◆ **Problem**
Where a line in the listing contains the string "this", copy that line out.

◆ **Given entries**
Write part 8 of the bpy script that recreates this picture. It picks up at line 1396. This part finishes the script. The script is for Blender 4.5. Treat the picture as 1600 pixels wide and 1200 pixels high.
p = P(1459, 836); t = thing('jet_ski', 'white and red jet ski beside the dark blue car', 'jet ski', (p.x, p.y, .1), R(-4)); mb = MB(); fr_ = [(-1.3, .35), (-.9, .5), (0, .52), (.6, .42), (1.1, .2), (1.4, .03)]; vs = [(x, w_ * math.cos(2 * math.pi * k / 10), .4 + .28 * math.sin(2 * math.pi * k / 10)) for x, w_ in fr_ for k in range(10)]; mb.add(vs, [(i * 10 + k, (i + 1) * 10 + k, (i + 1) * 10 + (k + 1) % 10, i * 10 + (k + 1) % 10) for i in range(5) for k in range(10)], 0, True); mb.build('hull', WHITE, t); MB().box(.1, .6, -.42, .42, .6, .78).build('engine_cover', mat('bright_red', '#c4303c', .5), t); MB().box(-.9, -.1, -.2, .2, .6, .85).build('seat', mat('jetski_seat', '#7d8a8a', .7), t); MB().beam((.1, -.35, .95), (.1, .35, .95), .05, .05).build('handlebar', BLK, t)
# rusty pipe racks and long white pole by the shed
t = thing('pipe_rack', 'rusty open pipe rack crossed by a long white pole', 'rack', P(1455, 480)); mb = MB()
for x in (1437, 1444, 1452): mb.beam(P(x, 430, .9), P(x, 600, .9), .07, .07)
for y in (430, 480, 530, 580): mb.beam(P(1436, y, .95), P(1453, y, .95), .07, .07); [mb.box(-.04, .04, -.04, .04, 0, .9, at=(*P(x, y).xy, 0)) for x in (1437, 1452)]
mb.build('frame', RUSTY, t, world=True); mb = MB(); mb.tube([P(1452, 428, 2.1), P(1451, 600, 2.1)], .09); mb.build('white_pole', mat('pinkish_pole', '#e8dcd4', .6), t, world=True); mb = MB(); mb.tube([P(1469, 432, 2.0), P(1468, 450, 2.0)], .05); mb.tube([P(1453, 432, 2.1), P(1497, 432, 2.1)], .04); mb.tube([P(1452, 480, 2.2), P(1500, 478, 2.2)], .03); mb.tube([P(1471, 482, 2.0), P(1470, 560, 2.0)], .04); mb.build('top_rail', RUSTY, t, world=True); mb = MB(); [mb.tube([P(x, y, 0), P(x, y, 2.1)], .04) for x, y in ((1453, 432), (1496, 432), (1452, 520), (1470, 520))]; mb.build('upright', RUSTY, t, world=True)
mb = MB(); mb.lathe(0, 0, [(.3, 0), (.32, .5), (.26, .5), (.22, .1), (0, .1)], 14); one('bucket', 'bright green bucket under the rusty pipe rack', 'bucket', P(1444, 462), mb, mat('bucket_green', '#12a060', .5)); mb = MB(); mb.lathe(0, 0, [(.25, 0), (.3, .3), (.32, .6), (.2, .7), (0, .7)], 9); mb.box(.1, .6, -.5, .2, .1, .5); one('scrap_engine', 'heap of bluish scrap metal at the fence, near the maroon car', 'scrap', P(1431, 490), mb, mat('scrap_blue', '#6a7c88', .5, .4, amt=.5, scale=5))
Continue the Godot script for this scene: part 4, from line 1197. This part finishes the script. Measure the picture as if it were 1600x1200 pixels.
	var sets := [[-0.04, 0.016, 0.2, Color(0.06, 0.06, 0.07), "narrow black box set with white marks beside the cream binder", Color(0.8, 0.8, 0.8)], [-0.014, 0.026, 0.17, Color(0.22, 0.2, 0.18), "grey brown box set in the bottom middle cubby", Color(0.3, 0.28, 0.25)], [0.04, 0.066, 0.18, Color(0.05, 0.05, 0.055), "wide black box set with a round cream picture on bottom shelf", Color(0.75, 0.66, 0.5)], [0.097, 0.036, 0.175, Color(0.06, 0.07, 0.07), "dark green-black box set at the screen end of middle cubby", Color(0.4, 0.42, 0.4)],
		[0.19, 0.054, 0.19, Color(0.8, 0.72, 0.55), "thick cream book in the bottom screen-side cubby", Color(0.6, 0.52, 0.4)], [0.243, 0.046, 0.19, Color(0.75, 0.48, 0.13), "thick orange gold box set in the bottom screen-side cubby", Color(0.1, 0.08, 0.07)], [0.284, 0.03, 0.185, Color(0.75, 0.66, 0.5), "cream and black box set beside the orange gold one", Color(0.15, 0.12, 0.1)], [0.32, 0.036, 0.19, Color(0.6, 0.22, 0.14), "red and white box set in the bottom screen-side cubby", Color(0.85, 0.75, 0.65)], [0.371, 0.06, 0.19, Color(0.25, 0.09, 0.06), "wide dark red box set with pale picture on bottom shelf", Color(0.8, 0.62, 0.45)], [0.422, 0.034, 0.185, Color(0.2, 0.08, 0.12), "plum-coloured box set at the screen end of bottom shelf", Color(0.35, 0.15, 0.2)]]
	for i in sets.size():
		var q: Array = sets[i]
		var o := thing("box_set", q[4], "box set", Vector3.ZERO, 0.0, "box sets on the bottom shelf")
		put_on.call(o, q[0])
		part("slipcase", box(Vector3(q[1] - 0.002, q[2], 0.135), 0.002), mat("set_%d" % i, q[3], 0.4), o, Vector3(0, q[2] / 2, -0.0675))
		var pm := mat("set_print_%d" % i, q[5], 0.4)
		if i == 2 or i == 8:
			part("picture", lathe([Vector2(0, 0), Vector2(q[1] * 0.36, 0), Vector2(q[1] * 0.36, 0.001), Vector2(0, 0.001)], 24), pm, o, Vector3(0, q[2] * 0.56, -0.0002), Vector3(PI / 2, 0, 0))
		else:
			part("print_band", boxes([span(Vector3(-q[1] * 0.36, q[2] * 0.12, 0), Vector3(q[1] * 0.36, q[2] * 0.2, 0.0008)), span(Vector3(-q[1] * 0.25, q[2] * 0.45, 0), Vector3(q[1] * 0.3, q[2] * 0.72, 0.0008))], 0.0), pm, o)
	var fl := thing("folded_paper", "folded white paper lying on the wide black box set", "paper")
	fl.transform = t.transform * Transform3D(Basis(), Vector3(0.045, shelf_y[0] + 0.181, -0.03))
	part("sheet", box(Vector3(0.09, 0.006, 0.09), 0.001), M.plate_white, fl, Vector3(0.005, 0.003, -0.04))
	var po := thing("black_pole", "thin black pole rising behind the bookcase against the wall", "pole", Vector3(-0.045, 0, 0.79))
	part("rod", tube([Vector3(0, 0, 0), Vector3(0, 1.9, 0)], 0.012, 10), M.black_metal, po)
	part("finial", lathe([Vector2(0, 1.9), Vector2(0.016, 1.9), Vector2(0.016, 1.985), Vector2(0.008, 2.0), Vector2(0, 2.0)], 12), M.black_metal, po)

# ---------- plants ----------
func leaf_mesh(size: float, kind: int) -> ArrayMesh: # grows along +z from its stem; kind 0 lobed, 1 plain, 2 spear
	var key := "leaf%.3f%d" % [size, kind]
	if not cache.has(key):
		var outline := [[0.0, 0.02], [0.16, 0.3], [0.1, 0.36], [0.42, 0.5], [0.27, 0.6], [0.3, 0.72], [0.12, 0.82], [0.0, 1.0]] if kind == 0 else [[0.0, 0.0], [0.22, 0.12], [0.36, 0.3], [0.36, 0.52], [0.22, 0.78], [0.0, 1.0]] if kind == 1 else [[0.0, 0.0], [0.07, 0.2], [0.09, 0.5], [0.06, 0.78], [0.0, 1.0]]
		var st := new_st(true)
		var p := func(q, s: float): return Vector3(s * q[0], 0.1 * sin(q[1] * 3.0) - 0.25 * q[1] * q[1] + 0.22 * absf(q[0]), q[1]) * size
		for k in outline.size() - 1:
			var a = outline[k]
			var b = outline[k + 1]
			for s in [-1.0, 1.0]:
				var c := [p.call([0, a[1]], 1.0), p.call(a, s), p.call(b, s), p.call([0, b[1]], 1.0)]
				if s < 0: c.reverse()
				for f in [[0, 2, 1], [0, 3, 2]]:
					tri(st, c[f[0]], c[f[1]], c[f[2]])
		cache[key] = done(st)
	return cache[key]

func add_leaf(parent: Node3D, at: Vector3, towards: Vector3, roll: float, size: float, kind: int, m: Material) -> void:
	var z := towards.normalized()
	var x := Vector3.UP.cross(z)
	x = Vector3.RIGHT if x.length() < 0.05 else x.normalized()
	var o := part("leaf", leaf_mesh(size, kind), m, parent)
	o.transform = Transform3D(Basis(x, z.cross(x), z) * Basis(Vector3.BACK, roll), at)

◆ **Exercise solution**
Write part 8 of the bpy script that recreates this picture. It picks up at line 1396. This part finishes the script. The script is for Blender 4.5. Treat the picture as 1600 pixels wide and 1200 pixels high.
Continue the Godot script for this scene: part 4, from line 1197. This part finishes the script. Measure the picture as if it were 1600x1200 pixels.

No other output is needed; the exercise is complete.